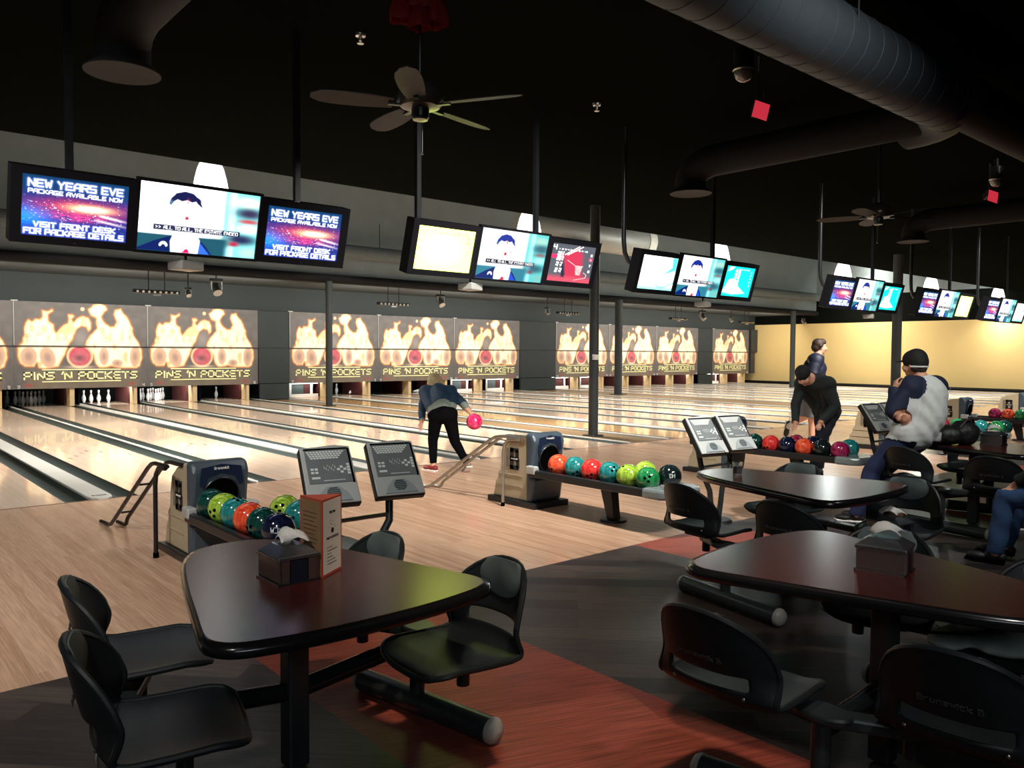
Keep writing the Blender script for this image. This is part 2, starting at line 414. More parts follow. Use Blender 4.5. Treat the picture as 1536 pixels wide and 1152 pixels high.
struct(MB().box((17.0, -0.012, 0.0012), (46.0, 0.02, 0.002)).build('trim_2', M('foul_line_brown', L(120, 84, 60), 0.5)), 'thin brown foul line at the start of the lanes')
# ------------------------------------------------------------------ lanes
lane_tones = {7: (L(196, 158, 108), L(178, 140, 92))}
lane_m = planks('lane_maple', L(232, 206, 182), L(220, 192, 166), 0.027, 3.0, 0.2, PI / 2, 0.1, 0.1, coat=0.6, gap=0.0006)
lane_m2 = planks('lane_amber', L(205, 164, 112), L(188, 146, 96), 0.027, 3.0, 0.2, PI / 2, 0.12, 0.1, coat=0.6, gap=0.0006)
gap_m = M('gap_boards', L(120, 96, 66), 0.35, var=0.25, scale=3, stretch=(6, 0.3, 1))
def lane_gutter(x0, x1):
    mb = MB(); n = 8; P = []
    for y in (0.0, LANE_END):
        for i in range(n + 1):
            t = i / n; P.append((x0 + (x1 - x0) * t, y, -0.075 * math.sin(PI * t) ** 0.7 - 0.004))
    mb.add(P, [(i, i + 1, n + 2 + i, n + 1 + i) for i in range(n)])
    return mb
NW = ['zero', 'one', 'two', 'three', 'four', 'five', 'six', 'seven', 'eight', 'nine', 'ten', 'eleven', 'twelve', 'thirteen', 'fourteen', 'fifteen', 'sixteen', 'seventeen', 'eighteen', 'nineteen', 'twenty']
for n, x in LX.items():
    t = thing('bowling_lane', 'polished wooden bowling lane numbered %s%s' % (NW[n], ', more amber than its neighbours' if n == 7 else ''), 'bowling lane', (x, 0, 0), group='bowling lanes')
    MB().box((LW / 2, LANE_END / 2, -0.03), (LW, LANE_END, 0.06)).build('lane_surface', lane_m2 if n == 7 else lane_m, t)
    lane_gutter(-0.235, 0).build('gutter', gutter_m, t, smooth=True)
    lane_gutter(LW, LW + 0.235).build('gutter', gutter_m, t, smooth=True)
    ar = MB()
    for k in range(-3, 4):
        ax = LW / 2 + k * 0.135; ay = 4.6 - abs(k) * 0.28
        ar.prism([(ax - 0.018, ay - 0.08), (ax + 0.018, ay - 0.08), (ax, ay + 0.08)], 0.0005, 0.0015)
    ar.build('aiming_arrows', M('arrow_brown', L(90, 52, 30), 0.3), t)
    if n < 20:
        a = x + LW + 0.235; b = LX[n + 1] - 0.235; cx = (a + b) / 2; hw = (b - a) / 2
        wide = hw > 0.3
        t2 = thing('lane_divider', '%s between lanes %s and %s' % ('wide column gap with two grey cappings' if wide else 'light grey capping strip', NW[n], NW[n + 1]), 'lane divider', (cx, 0, 0), group='lane dividers')
        if wide:
            MB().box((0, LANE_END / 2 + 0.05, -0.04), (2 * hw - 0.1, LANE_END - 0.1, 0.04)).build('gap_floor', gap_m, t2)
            for sgn in (-1, 1):
                mb = MB(); w_ = 0.045; c_ = sgn * (hw - w_)
                mb.prism([(c_ - w_, 0.1), (c_ - w_ * 0.6, 0.0), (c_ + w_ * 0.6, 0.0), (c_ + w_, 0.1), (c_ + w_, LANE_END), (c_ - w_, LANE_END)], -0.09, 0.018)
                mb.build('capping', capping_m, t2, bevel=0.008)
        else:
            mb = MB(); e = min(hw, 0.1)
            mb.prism([(-hw, e * 1.6), (-hw * 0.85, 0.04), (-hw * 0.4, -0.03), (hw * 0.4, -0.03), (hw * 0.85, 0.04), (hw, e * 1.6), (hw, LANE_END), (-hw, LANE_END)], -0.09, 0.02)
            mb.build('capping', capping_m, t2, bevel=0.01)
            if hw > 0.1:
                text_mb(strokes('Brunswick', -0.07, 0.07, 0, 0.022), 0.004).build('lettering', logo_black, t2, loc=(0, 0.13, 0.022), rot=(-PI / 2, 0, 0))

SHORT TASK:
Print out the material word for word, omitting the pictures.

EXERCISE RESPONSE:
Keep writing the Blender script for this image. This is part 2, starting at line 414. More parts follow. Use Blender 4.5. Treat the picture as 1536 pixels wide and 1152 pixels high.
struct(MB().box((17.0, -0.012, 0.0012), (46.0, 0.02, 0.002)).build('trim_2', M('foul_line_brown', L(120, 84, 60), 0.5)), 'thin brown foul line at the start of the lanes')
# ------------------------------------------------------------------ lanes
lane_tones = {7: (L(196, 158, 108), L(178, 140, 92))}
lane_m = planks('lane_maple', L(232, 206, 182), L(220, 192, 166), 0.027, 3.0, 0.2, PI / 2, 0.1, 0.1, coat=0.6, gap=0.0006)
lane_m2 = planks('lane_amber', L(205, 164, 112), L(188, 146, 96), 0.027, 3.0, 0.2, PI / 2, 0.12, 0.1, coat=0.6, gap=0.0006)
gap_m = M('gap_boards', L(120, 96, 66), 0.35, var=0.25, scale=3, stretch=(6, 0.3, 1))
def lane_gutter(x0, x1):
    mb = MB(); n = 8; P = []
    for y in (0.0, LANE_END):
        for i in range(n + 1):
            t = i / n; P.append((x0 + (x1 - x0) * t, y, -0.075 * math.sin(PI * t) ** 0.7 - 0.004))
    mb.add(P, [(i, i + 1, n + 2 + i, n + 1 + i) for i in range(n)])
    return mb
NW = ['zero', 'one', 'two', 'three', 'four', 'five', 'six', 'seven', 'eight', 'nine', 'ten', 'eleven', 'twelve', 'thirteen', 'fourteen', 'fifteen', 'sixteen', 'seventeen', 'eighteen', 'nineteen', 'twenty']
for n, x in LX.items():
    t = thing('bowling_lane', 'polished wooden bowling lane numbered %s%s' % (NW[n], ', more amber than its neighbours' if n == 7 else ''), 'bowling lane', (x, 0, 0), group='bowling lanes')
    MB().box((LW / 2, LANE_END / 2, -0.03), (LW, LANE_END, 0.06)).build('lane_surface', lane_m2 if n == 7 else lane_m, t)
    lane_gutter(-0.235, 0).build('gutter', gutter_m, t, smooth=True)
    lane_gutter(LW, LW + 0.235).build('gutter', gutter_m, t, smooth=True)
    ar = MB()
    for k in range(-3, 4):
        ax = LW / 2 + k * 0.135; ay = 4.6 - abs(k) * 0.28
        ar.prism([(ax - 0.018, ay - 0.08), (ax + 0.018, ay - 0.08), (ax, ay + 0.08)], 0.0005, 0.0015)
    ar.build('aiming_arrows', M('arrow_brown', L(90, 52, 30), 0.3), t)
    if n < 20:
        a = x + LW + 0.235; b = LX[n + 1] - 0.235; cx = (a + b) / 2; hw = (b - a) / 2
        wide = hw > 0.3
        t2 = thing('lane_divider', '%s between lanes %s and %s' % ('wide column gap with two grey cappings' if wide else 'light grey capping strip', NW[n], NW[n + 1]), 'lane divider', (cx, 0, 0), group='lane dividers')
        if wide:
            MB().box((0, LANE_END / 2 + 0.05, -0.04), (2 * hw - 0.1, LANE_END - 0.1, 0.04)).build('gap_floor', gap_m, t2)
            for sgn in (-1, 1):
                mb = MB(); w_ = 0.045; c_ = sgn * (hw - w_)
                mb.prism([(c_ - w_, 0.1), (c_ - w_ * 0.6, 0.0), (c_ + w_ * 0.6, 0.0), (c_ + w_, 0.1), (c_ + w_, LANE_END), (c_ - w_, LANE_END)], -0.09, 0.018)
                mb.build('capping', capping_m, t2, bevel=0.008)
        else:
            mb = MB(); e = min(hw, 0.1)
            mb.prism([(-hw, e * 1.6), (-hw * 0.85, 0.04), (-hw * 0.4, -0.03), (hw * 0.4, -0.03), (hw * 0.85, 0.04), (hw, e * 1.6), (hw, LANE_END), (-hw, LANE_END)], -0.09, 0.02)
            mb.build('capping', capping_m, t2, bevel=0.01)
            if hw > 0.1:
                text_mb(strokes('Brunswick', -0.07, 0.07, 0, 0.022), 0.004).build('lettering', logo_black, t2, loc=(0, 0.13, 0.022), rot=(-PI / 2, 0, 0))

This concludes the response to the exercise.